CHIDESTER,
Otis Holden
Arizona Daily Star (Tucson, AZ) - February 28, 1997
Deceased Name: Scout leader Chidester dead at 93
Otis Holden Chidester, longtime Boy Scout leader and Tucson High School teacher, died Saturday. He was 93. Chidester was born March 22, 1903, in Mineral City, Ohio.
In 1912, he became involved in scouting. Gathering memorabilia from his own collection, he started the Otis H. Chidester Scout Museum of Southern Arizona, devoted to the history of scouting, at 1937 E. Blacklidge Drive. The memorabilia includes photographs, fliers, a 1916 scout uniform and artwork by famous scouts such as artist Norman Rockwell and behavioral psychologist B.F. Skinner. Skinner and Chidester were charter members of the same Boy Scout troop formed in Susquehanna, Pa., on Sept. 8, 1912. They were lifelong friends.
Chidester was head of Tucson High's graphic arts department, which he helped create in 1940, until 1968. He was a longtime printing adviser for the school's magazine, The Quarterly.
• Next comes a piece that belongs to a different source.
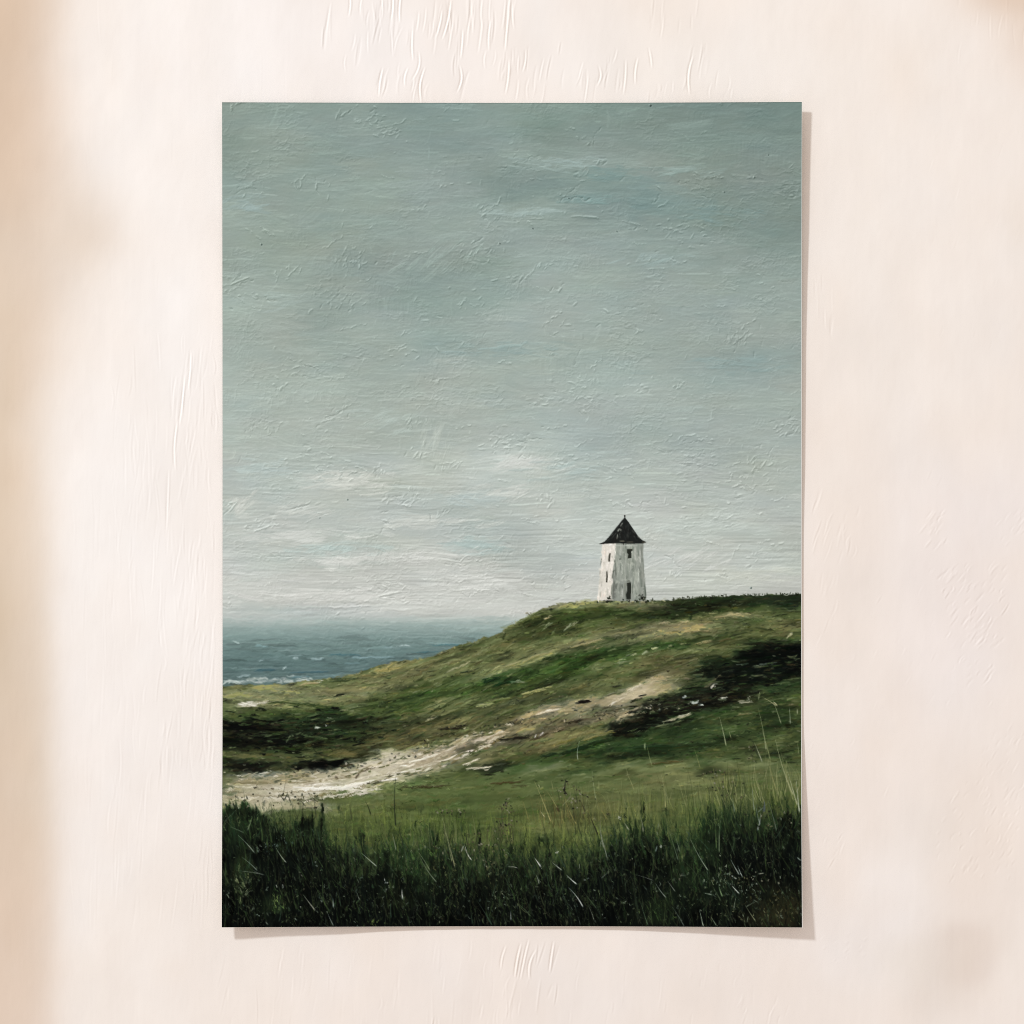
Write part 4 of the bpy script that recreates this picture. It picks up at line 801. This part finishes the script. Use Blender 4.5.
# ---------------------------------------------------------------- the print
def lift(x, y):
    """how far the sheet stands off the wall, units; the corners curl forward"""
    def g(t, L, p): return np.clip(1 - t / L, 0, 1) ** p
    r, l, t, b = PX1 - x, x - PX0, y - PY0, PY1 - y
    z = 2.3 + 0 * x
    z = z + 8.4 * g(r, 230, 1.25) * g(b, 205, 1.2)
    z = z + 7.6 * g(l, 260, 1.25) * g(b, 240, 1.3)
    z = z + 6.0 * g(r, 240, 1.3) * g(t, 420, 1.4)
    z = z + 4.0 * g(l, 240, 1.3) * g(t, 300, 1.4)
    return z

E = 1.02                     # albedo = picture colour / E
def to_world(x, y, z): return np.stack([(x - CX) * U, -z * U, (CZ - y) * U], -1)
gx_ = PX0 + np.arange(W + 1) / S; gy_ = PY0 + np.arange(H + 1) / S
GX, GY = np.meshgrid(gx_, gy_)
GZ = lift(GX, GY)
P = to_world(GX, GY, GZ).reshape(-1, 3)
cp = np.pad(col, ((0, 1), (0, 1), (0, 0)), mode='edge').reshape(-1, 3)
PR = lin(cp) / E
Q = grid_quads(H + 1, W + 1)
fid = ID.reshape(-1)

pivot = np.array([0, -2.3 * U, (CZ - PY1) * U])      # empty at the middle of the lower edge
root = bpy.data.objects.new('art_print', None); coll.objects.link(root); root.location = pivot
root['label'] = 'unframed landscape print of a white tower on a green hill, corners curling off the wall'
root['category'] = 'art print'

def part(name, ids, parent, label=None):
    q = Q[np.isin(fid, ids)]
    used, inv = np.unique(q.ravel(), return_inverse=True)
    o = add_mesh(name, P[used] - pivot, inv.reshape(-1, 4), PR[used], INK)
    o.parent = parent
    if label: o['label'] = label
    return o
part('painted_sky', [0], root, 'pale grey-green painted sky with dragged brush marks')
part('painted_sea', [1], root, 'band of blue-grey painted sea left of the hill')
part('painted_hillside', [2], root, 'green and olive painted hillside with dark folds')
part('painted_sand_track', [3], root, 'pale sandy track painted across the hill')
part('painted_grass', [4], root, 'dark tall painted grass along the lower edge')
tw = part('painted_tower', [5], root, 'small white painted tower on the crest of the hill')
part('roof', [6], tw, 'dark pointed roof of the painted tower')
part('window', [7], tw, 'upper window on the shaded face'); part('window', [8], tw, 'upper window on the sunlit face'); part('window', [9], tw, 'lower window on the sunlit face'); part('door', [10], tw)

# paper body: back, and edges; a hair larger than the ink so the white core shows at the right and lower edge
def paper():
    nx, ny = 70, 90
    xa = np.linspace(PX0 + .15, PX1 + .4, nx); ya = np.linspace(PY0 + .15, PY1 + .2, ny)
    X, Y = np.meshgrid(xa, ya); Z = lift(np.clip(X, PX0, PX1), np.clip(Y, PY0, PY1))
    f = to_world(X, Y, Z - .12).reshape(-1, 3); k = to_world(X, Y, Z - .55).reshape(-1, 3)
    q = grid_quads(ny, nx); n = nx * ny
    qs = [q, q[:, ::-1] + n]
    top = np.arange(nx - 1); bot = top + (ny - 1) * nx
    qs.append(np.stack([top, top + 1, top + 1 + n, top + n], -1)); qs.append(np.stack([bot + 1, bot, bot + n, bot + 1 + n], -1))
    lf = np.arange(ny - 1) * nx; rt = lf + nx - 1
    qs.append(np.stack([lf + nx, lf, lf + n, lf + nx + n], -1)); qs.append(np.stack([rt, rt + nx, rt + nx + n, rt + n], -1))
    o = add_mesh('paper_sheet', np.concatenate([f, k]) - pivot, np.concatenate(qs), None, PAPER, smooth=False)
    o.parent = root; o['label'] = 'thin white paper edge behind the printed picture'
paper()

# ---------------------------------------------------------------- the wall
r2 = np.random.default_rng(5)
inner = np.arange(-20, 1045.0, 1.0); innx = np.arange(-20, 1044.4, .6)
outer_l = -20 - np.cumsum(np.linspace(2, 160, 40)); outer_r = 1044 + np.cumsum(np.linspace(2, 160, 40))
ax = np.concatenate([outer_l[::-1], innx, outer_r]); ay = np.concatenate([outer_l[::-1], inner, outer_r])
WX, WY = np.meshgrid(ax, ay)
NX = len(innx)
NI = len(inner); IX, IY = np.meshgrid(innx, inner)
wc = np.zeros(WX.shape + (3,)); wc[:] = (244, 232, 222)
def wblob(cx, cy, rx_, ry_, c, alpha, soft=1.0, pw=2):
    r = (np.abs((WX - cx + wwx * rx_ * .18) / rx_) ** pw + np.abs((WY - cy + wwy * ry_ * .18) / ry_) ** pw) ** (1 / pw)
    a = alpha / (1 + np.exp(np.clip((r - 1) / (.25 * soft), -30, 30)))
    wc[:] = wc * (1 - a[..., None]) + np.array(c, float) * a[..., None]
def pad_full(a): return np.pad(a, ((40, 40), (40, 40)), mode='edge')
wwx = pad_full(fractal(NI, NX, 130, 150, 3, r2)); wwy = pad_full(fractal(NI, NX, 130, 150, 3, r2))
for b in [(150,300,140,420,(247,239,232),.8,1.4),(140,700,120,330,(245,236,229),.8,1.4),(120,540,60,90,(250,243,237),.6,1.4),(110,980,120,80,(245,234,224),.7,1.4),
          (330,50,170,70,(245,237,232),.8,1.4),(560,60,150,60,(243,233,225),.6,1.4),(900,700,240,320,(241,228,218),.75,1.6),(880,200,160,220,(243,233,224),.7,1.6),
          (950,610,60,90,(243,233,229),.7,1.4),(1000,500,60,40,(243,233,229),.5,1.4),(860,940,90,30,(240,232,228),.5,1.6),(500,985,300,50,(241,229,220),.6,1.4),
          (200,60,40,60,(240,229,219),.35,1.6),(850,330,50,160,(241,230,219),.4,1.8),(700,60,120,50,(243,234,224),.5,1.6)]:
    wblob(*b)  # patches put the wall's broad light gradient into its colour
# tan band along the left: soft shadow painted into limewash colour, wavering in width
yv = WY
e_x = np.interp(yv[:, 0], [-400, 0, 60, 120, 180, 240, 290, 340, 420, 520, 600, 700, 850, 1000, 1400], [52, 52, 52, 54, 66, 82, 62, 48, 44, 42, 44, 48, 48, 46, 44])
e_s = np.interp(yv[:, 0], [-400, 100, 250, 400, 600, 1000, 1400], [14, 14, 20, 12, 8, 7, 7])
ec = np.stack([np.interp(yv[:, 0], [-400, 0, 100, 240, 400, 550, 700, 800, 900, 1024, 1400], v) for v in
               ([214,216,217,219,224,223,219,218,222,225,225], [190,191,192,197,203,203,198,197,199,203,203], [166,168,170,176,182,182,176,175,178,184,184])], -1)
a = 1 / (1 + np.exp(np.clip((WX - e_x[:, None] - 6 + 1.5 * wwx) / e_s[:, None], -30, 30)))
lite = 1 / (1 + np.exp(np.clip(-(WX - (e_x * .7)[:, None]) / 8, -30, 30)))
tc_ = ec[:, None, :] * (1 - lite[..., None]) + (ec[:, None, :] + np.array([3, 5, 7])) * lite[..., None]
wc[:] = wc * (1 - .93 * a[..., None]) + tc_ * .93 * a[..., None]
for b in [(78,236,26,30,(226,209,192),.55,1.6),(-4,60,24,70,(206,178,150),.5,1.8),(2,420,12,120,(214,194,170),.4,1.8),(-6,640,16,60,(206,184,156),.5,1.8),(8,800,16,60,(220,200,182),.4,1.6),
          
          (1010,-6,44,22,(218,190,166),.75,1.6),(1030,40,30,40,(228,206,188),.6,1.8),(1022,225,14,26,(232,218,204),.5,1.6),(966,958,30,34,(232,217,207),.75,.45),(935,985,34,34,(233,220,209),.75,1.3),
          (958,950,40,22,(234,221,210),.6,1.2),(905,960,30,20,(236,225,214),.5,1.4),(1012,985,22,40,(244,234,226),.7,1.2),(930,830,26,26,(236,225,215),.4,1.4)]:
    wblob(*b)  # patches put the wall's broad light gradient into its colour
wc += fractal(NI, NX, 90, 110, 3, r2)[np.clip(np.arange(WX.shape[0]) - 40, 0, NI - 1)][:, np.clip(np.arange(WX.shape[1]) - 40, 0, NX - 1)][..., None] * np.array([.6, 1.3, 2.0])
wc *= (1 + .005 * pad_full(fractal(NI, NX, 60, 66, 4, r2)) + .0012 * pad_full(fractal(NI, NX, 60, 5, 3, r2)))[..., None]
# trowel and brush marks, real relief
wh = np.zeros((NI, NX))
def ridge(x, y, L, a, h, w=.9, bend=0.0, kind=1):
    """mark from x,y running L units down at a degrees from the vertical"""
    n = max(int(L / .5), 4); t = np.linspace(0, 1, n)
    d = math.radians(a)
    wob = r2.normal(0, .12, n).cumsum() * .07
    px = x + math.sin(d) * L * t + bend * np.sin(t * math.pi) + wob; py = y + math.cos(d) * L * t
    env = np.sin(np.pi * np.clip(t, .02, .98)) ** .6
    for k in range(n):
        i0 = int(py[k] + 20); j0 = int((px[k] + 20) / .6)
        if i0 < 3 or j0 < 4 or i0 >= NI - 4 or j0 >= NX - 6: continue
        jj = np.arange(j0 - 4, j0 + 6)
        ii = (i0, i0 + 1); fy = py[k] + 20 - i0
        dd = (jj * .6 - 20 - px[k])
        prof = np.exp(-.5 * (dd / w) ** 2)
        if kind == 2: prof = prof - .9 * np.exp(-.5 * ((dd - 1.6) / w) ** 2)
        for i, wt in ((i0, 1 - fy), (i0 + 1, fy)):
            wh[i, jj] += h * .5 * prof * env[k] * wt
zones = [ # x0,y0,x1,y1,count,angle,lenmin,lenmax,amp
    (320,-10,480,30,34,-4,14,34,1.0),(340,10,470,60,22,-8,14,34,.9),(375,60,470,85,13,-12,10,26,.9),(470,-10,520,20,12,-4,20,40,1.0),(480,40,520,75,9,-8,10,30,.9),(515,40,620,85,26,-8,10,30,.8),(650,-10,700,20,10,-3,14,30,.6),(680,40,735,85,9,-6,14,30,.8),
    (610,75,735,92,9,-5,6,18,.5),(170,330,215,470,46,-3,14,44,.55),(110,400,215,900,120,-2,20,60,.30),(160,520,215,760,90,-3,14,50,.42),(60,480,120,900,50,0,30,80,.14),(200,600,216,880,26,-2,20,50,.35),
    (80,-20,320,300,30,-2,20,60,.10),(100,320,210,560,50,-2,14,50,.28),
    (220,940,520,1030,70,-6,14,40,.32),(495,940,560,985,13,-12,14,38,.9),(560,950,780,1030,24,-8,10,30,.35),(430,985,520,1030,10,-5,14,30,.5),(740,985,790,1020,8,-18,8,16,.6),
    (815,480,835,540,10,-18,10,30,.6),(810,270,835,320,10,-3,12,28,.5),(840,500,860,560,10,-12,10,20,.5),(925,505,955,540,14,-36,5,14,.9),(945,560,1010,640,60,-36,5,16,.8),(960,620,1000,680,24,-40,5,12,.6),
    (820,560,840,620,10,-14,10,20,.4),(1000,500,1030,545,12,-36,6,14,.5),(1000,730,1025,790,14,-32,6,14,.5),(940,780,1020,880,60,-30,4,12,.55),(980,700,1020,860,26,-30,5,12,.4),(825,830,845,860,6,-28,8,16,.6),
    (930,-10,1030,60,12,-3,10,30,.35),(880,560,960,700,20,-30,5,12,.3),(820,930,900,960,14,-50,3,8,.4),(930,130,1030,480,20,-20,6,16,.15),(810,620,900,800,16,-24,5,16,.22)]
for (x0, y0, x1, y1, n, a0, l0, l1, amp_) in zones:
    for _ in range(n):
        h = .85 * amp_ * r2.uniform(.35, 1.0) * r2.choice([-1, 1, -1])
        ridge(r2.uniform(x0, x1), r2.uniform(y0, y1), r2.uniform(l0, l1), a0 + r2.normal(0, 4), h * .55, r2.uniform(.5, .8), r2.normal(0, .9), int(r2.choice([1, 2])))
for (x, y, L, a0, h) in [(348,-10,26,0,1),(392,-10,30,-3,1.3),(401,-10,32,-4,1.2),(450,0,40,-12,1.3),(441,10,28,-12,1.1),(412,30,30,0,1.1),(424,68,34,-6,1.5),(459,66,26,-5,1.4),(382,68,28,-8,1.1),(418,52,30,-14,.9),
    (462,30,28,-4,1.1),(407,68,18,-10,.9),(508,10,40,-5,1.2),(490,20,30,-4,1),(692,56,38,-5,1.3),(508,60,34,-6,1),(625,60,34,-4,.9),(637,58,26,-6,1),(648,48,20,8,.8),(598,66,20,-5,1),(525,50,22,-8,.9),
    (520,944,34,-10,1.4),(528,940,40,-12,1.2),(535,950,30,-12,1.2),(553,942,30,-8,1.4),(505,946,24,-12,.9),(184,375,50,-6,.9),(177,420,50,-3,.9),(190,350,40,-4,.8),(168,470,60,-2,.6)]:
    ridge(x, y, L, a0, -h * .7, .62, r2.normal(0, 1.5), 2)
wh += .07 * fractal(NI, NX, 30, 26, 3, r2) + .35 * fractal(NI, NX, 120, 100, 2, r2) + .010 * fractal(NI, NX, 14, 4.0, 2, r2) * np.clip((IY - 250) / 150, 0, 1) * (IX < 240)
whf = pad_full(wh)
wco = np.stack([(WX - CX) * U, -whf * U * .8, (CZ - WY) * U], -1).reshape(-1, 3)
wall = add_mesh('wall', wco, grid_quads(len(ay), len(ax)), lin(wc.reshape(-1, 3)) / (1.01 - .015 * np.clip(WX.reshape(-1, 1) / 1024, 0, 1)), WALL)  # colour brightened towards the right to offset lamp falloff
wall['kind'] = 'structure'; wall['label'] = 'cream limewashed plaster wall with trowel marks, tan stains and a painted left-edge shadow'

# ================================================================ LIGHT
w = bpy.data.worlds.new('World'); scn.world = w; w.use_nodes = True
bg = w.node_tree.nodes['Background']; bg.inputs['Color'].default_value = (1.0, .93, .885, 1); bg.inputs['Strength'].default_value = .68
kd = bpy.data.lights.new('window_light', 'AREA'); kd.shape = 'SQUARE'; kd.size = .65; kd.energy = 480; kd.color = (.88, 1.0, 1.09)
ko = bpy.data.objects.new('window_light', kd); coll.objects.link(ko)
from mathutils import Vector
d = Vector((-1, -.8, 1)).normalized() * 8
ko.location = d; ko.rotation_euler = (-d).to_track_quat('-Z', 'Y').to_euler()

# ================================================================ CAMERA
cd = bpy.data.cameras.new('camera'); co_ = bpy.data.objects.new('camera', cd); coll.objects.link(co_)
D = 2.4
co_.location = (0, -D, 0); co_.rotation_euler = (math.radians(90), 0, 0)
cd.sensor_width = 36; cd.lens = 36 * D / (1024 * U); cd.clip_end = 50; cd.clip_start = .05
scn.camera = co_
scn.cycles.filter_width = .9
scn.cycles.use_denoising = False
scn.view_settings.view_transform = 'Standard'; scn.view_settings.look = 'None'; scn.view_settings.exposure = 0; scn.view_settings.gamma = 1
He helped lay out and install school printing departments in schools in Arizona and other states. In 1955-56, he was president of the International Graphics Arts Educational Association.
Chidester, who had a lung condition, moved from Pennsylvania to Tucson in 1934 on the advice of his physician. In a 1992 newspaper story, Chidester said he visited that doctor 25 years after moving to Tucson and the doctor said he didn't tell Chidester but he had given him only a 1,000-to-1 chance to live. ''Well, here it is 58 years later, and I guess I'll make it,'' Chidester said.
He survived an accident at home in 1992 when he was trapped for 18 hours under a heavy dresser that he had inadvertently tipped over.
Chidester, who had bachelor's and master's degrees from the University of Arizona, was an amateur archaeologist. He frequently visited the Seri Indians, who lived on Tiburón Island off the mainland of Sonora, Mexico, in the Gulf of California, and gave lectures about his visits.
In 1960, he was one of eight Arizonans to receive the Valley Forge Classroom Teachers' Medal awarded by the Freedom Foundation.
In 1976 he received the Al Merito Award from the Arizona Historical Society for his unpaid work as editor of Smoke Signal, a western history magazine published by the Tucson Corral of the Westerners.
Survivors include Carolyn Azcona of Tucson, a cousin.
Funeral services will be held at 7 p.m. March 5 at Catalina United Methodist Church.